According to this latest assessment, we now have many more very hot days (the last only a few days ago) and many fewer extremely cold nights. It shows just how much global warming caused by the vast emissions of greenhouse gases is reshaping our
climate. Climate change is also bringing more severe weather events like storms and flooding and inevitably the country’s changing climate is having an impact on the natural world, with some species suffering.
The report focuses on 2024, when the UK experienced its second-warmest February, warmest May, warmest spring, fifth-warmest December, and fifth-warmest winter since records began in 1884. In the UK the last three years have been the five warmest on record, with 2024 the fourth warmest year in records dating back to 1884. The report highlights that some of these records have already been surpassed in 2025 – more evidence of this trend towards more extreme weather.
Rainfall patterns fluctuate much more than temperature, the Met Office says, but it finds that, as well as warming up, the UK is also getting wetter, with rainfall increasing significantly during the winter. Between October and March, rainfall in 2015-2024 was 16% higher than in 1961–1990, it says.
As in recent years, floods and storms caused the worst severe weather damage to the UK last year. A series of named storms that hit the UK beginning in the autumn of 2023 helped cause widespread flooding in early January. That contributed to the wettest winter
half year – October 2023 to March 2024 – in over 250 years.
Behind all these changes are the relentless rise in average temperatures driven by climate change, the Met Office says. Global temperatures have risen by over 1.3C since the industrial revolution as humans continue to release carbon dioxide and other greenhouse gases into the atmosphere at an unprecedented rate.

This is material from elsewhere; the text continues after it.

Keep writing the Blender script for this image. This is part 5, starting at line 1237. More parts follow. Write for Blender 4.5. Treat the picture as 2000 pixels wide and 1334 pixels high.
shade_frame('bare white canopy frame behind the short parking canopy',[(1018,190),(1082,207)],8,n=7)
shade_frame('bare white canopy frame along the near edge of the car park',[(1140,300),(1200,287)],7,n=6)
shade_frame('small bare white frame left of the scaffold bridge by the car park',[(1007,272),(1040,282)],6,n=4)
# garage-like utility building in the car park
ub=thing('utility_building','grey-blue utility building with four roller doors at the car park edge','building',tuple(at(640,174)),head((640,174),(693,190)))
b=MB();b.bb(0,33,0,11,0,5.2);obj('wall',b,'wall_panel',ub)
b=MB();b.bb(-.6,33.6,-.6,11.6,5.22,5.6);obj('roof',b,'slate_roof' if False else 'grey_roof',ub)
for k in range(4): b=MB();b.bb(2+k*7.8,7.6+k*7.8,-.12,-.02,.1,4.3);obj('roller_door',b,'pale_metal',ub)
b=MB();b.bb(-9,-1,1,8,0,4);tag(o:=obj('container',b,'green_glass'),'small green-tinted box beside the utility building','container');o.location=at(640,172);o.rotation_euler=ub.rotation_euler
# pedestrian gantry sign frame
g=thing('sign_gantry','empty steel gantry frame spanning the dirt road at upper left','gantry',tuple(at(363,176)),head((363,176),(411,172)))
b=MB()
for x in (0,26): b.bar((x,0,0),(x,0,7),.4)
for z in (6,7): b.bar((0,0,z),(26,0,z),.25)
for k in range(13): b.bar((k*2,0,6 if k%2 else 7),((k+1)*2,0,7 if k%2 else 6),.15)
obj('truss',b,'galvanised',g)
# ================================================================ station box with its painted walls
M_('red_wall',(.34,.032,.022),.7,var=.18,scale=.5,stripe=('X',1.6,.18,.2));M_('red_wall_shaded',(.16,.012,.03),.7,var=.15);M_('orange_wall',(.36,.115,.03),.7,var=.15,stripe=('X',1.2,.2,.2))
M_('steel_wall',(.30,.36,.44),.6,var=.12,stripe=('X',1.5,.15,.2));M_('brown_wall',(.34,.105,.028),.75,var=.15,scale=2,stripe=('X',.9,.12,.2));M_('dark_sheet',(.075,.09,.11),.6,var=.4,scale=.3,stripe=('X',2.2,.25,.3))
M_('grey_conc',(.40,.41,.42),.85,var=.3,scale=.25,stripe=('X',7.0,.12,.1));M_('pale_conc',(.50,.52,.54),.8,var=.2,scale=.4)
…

The Met Office calculates that the UK is warming at a rate of around 0.25C per decade, with the 2015-2024 period 1.24C warmer than the period between 1961-1990.
The report is based on observations from a network of several hundred weather stations, with temperature and rainfall data from these extending back to the 19th century providing long term context. These data tell us how our climate has already changed here in the UK.